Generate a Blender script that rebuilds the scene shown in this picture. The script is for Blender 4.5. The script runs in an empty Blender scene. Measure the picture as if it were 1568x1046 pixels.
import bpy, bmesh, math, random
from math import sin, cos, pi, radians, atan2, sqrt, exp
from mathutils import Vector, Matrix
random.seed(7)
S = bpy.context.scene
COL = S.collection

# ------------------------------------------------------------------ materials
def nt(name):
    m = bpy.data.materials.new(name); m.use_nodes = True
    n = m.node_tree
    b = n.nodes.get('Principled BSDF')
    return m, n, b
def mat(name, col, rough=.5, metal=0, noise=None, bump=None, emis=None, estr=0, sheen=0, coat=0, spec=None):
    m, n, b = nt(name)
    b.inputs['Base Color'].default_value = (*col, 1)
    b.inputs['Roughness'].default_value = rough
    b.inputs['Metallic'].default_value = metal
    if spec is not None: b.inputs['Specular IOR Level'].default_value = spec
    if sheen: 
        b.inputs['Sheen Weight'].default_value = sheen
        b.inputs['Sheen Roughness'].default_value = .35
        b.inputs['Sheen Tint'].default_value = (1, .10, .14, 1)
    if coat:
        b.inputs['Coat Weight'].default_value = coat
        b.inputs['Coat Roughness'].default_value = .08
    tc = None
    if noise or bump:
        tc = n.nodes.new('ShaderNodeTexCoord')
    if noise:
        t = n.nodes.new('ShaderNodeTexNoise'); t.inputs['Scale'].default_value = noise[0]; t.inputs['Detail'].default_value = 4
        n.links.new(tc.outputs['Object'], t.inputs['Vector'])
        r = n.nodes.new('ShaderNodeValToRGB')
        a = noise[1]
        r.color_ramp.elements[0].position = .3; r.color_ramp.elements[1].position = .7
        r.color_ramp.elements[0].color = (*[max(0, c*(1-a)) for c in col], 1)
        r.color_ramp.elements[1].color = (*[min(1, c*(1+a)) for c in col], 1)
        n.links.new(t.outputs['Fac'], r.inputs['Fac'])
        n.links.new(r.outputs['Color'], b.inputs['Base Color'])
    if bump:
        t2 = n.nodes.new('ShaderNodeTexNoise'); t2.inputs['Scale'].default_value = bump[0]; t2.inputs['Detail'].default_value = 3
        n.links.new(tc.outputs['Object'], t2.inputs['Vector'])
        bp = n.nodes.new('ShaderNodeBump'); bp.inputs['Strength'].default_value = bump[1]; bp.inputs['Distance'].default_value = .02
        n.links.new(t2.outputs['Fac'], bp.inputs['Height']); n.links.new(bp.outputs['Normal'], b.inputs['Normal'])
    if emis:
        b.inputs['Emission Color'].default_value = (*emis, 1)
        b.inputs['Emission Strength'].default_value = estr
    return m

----

→ What is required
Faithfully transcribe the whole of the data.

→ Exercise solution
Generate a Blender script that rebuilds the scene shown in this picture. The script is for Blender 4.5. The script runs in an empty Blender scene. Measure the picture as if it were 1568x1046 pixels.
import bpy, bmesh, math, random
from math import sin, cos, pi, radians, atan2, sqrt, exp
from mathutils import Vector, Matrix
random.seed(7)
S = bpy.context.scene
COL = S.collection

# ------------------------------------------------------------------ materials
def nt(name):
    m = bpy.data.materials.new(name); m.use_nodes = True
    n = m.node_tree
    b = n.nodes.get('Principled BSDF')
    return m, n, b
def mat(name, col, rough=.5, metal=0, noise=None, bump=None, emis=None, estr=0, sheen=0, coat=0, spec=None):
    m, n, b = nt(name)
    b.inputs['Base Color'].default_value = (*col, 1)
    b.inputs['Roughness'].default_value = rough
    b.inputs['Metallic'].default_value = metal
    if spec is not None: b.inputs['Specular IOR Level'].default_value = spec
    if sheen: 
        b.inputs['Sheen Weight'].default_value = sheen
        b.inputs['Sheen Roughness'].default_value = .35
        b.inputs['Sheen Tint'].default_value = (1, .10, .14, 1)
    if coat:
        b.inputs['Coat Weight'].default_value = coat
        b.inputs['Coat Roughness'].default_value = .08
    tc = None
    if noise or bump:
        tc = n.nodes.new('ShaderNodeTexCoord')
    if noise:
        t = n.nodes.new('ShaderNodeTexNoise'); t.inputs['Scale'].default_value = noise[0]; t.inputs['Detail'].default_value = 4
        n.links.new(tc.outputs['Object'], t.inputs['Vector'])
        r = n.nodes.new('ShaderNodeValToRGB')
        a = noise[1]
        r.color_ramp.elements[0].position = .3; r.color_ramp.elements[1].position = .7
        r.color_ramp.elements[0].color = (*[max(0, c*(1-a)) for c in col], 1)
        r.color_ramp.elements[1].color = (*[min(1, c*(1+a)) for c in col], 1)
        n.links.new(t.outputs['Fac'], r.inputs['Fac'])
        n.links.new(r.outputs['Color'], b.inputs['Base Color'])
    if bump:
        t2 = n.nodes.new('ShaderNodeTexNoise'); t2.inputs['Scale'].default_value = bump[0]; t2.inputs['Detail'].default_value = 3
        n.links.new(tc.outputs['Object'], t2.inputs['Vector'])
        bp = n.nodes.new('ShaderNodeBump'); bp.inputs['Strength'].default_value = bump[1]; bp.inputs['Distance'].default_value = .02
        n.links.new(t2.outputs['Fac'], bp.inputs['Height']); n.links.new(bp.outputs['Normal'], b.inputs['Normal'])
    if emis:
        b.inputs['Emission Color'].default_value = (*emis, 1)
        b.inputs['Emission Strength'].default_value = estr
    return m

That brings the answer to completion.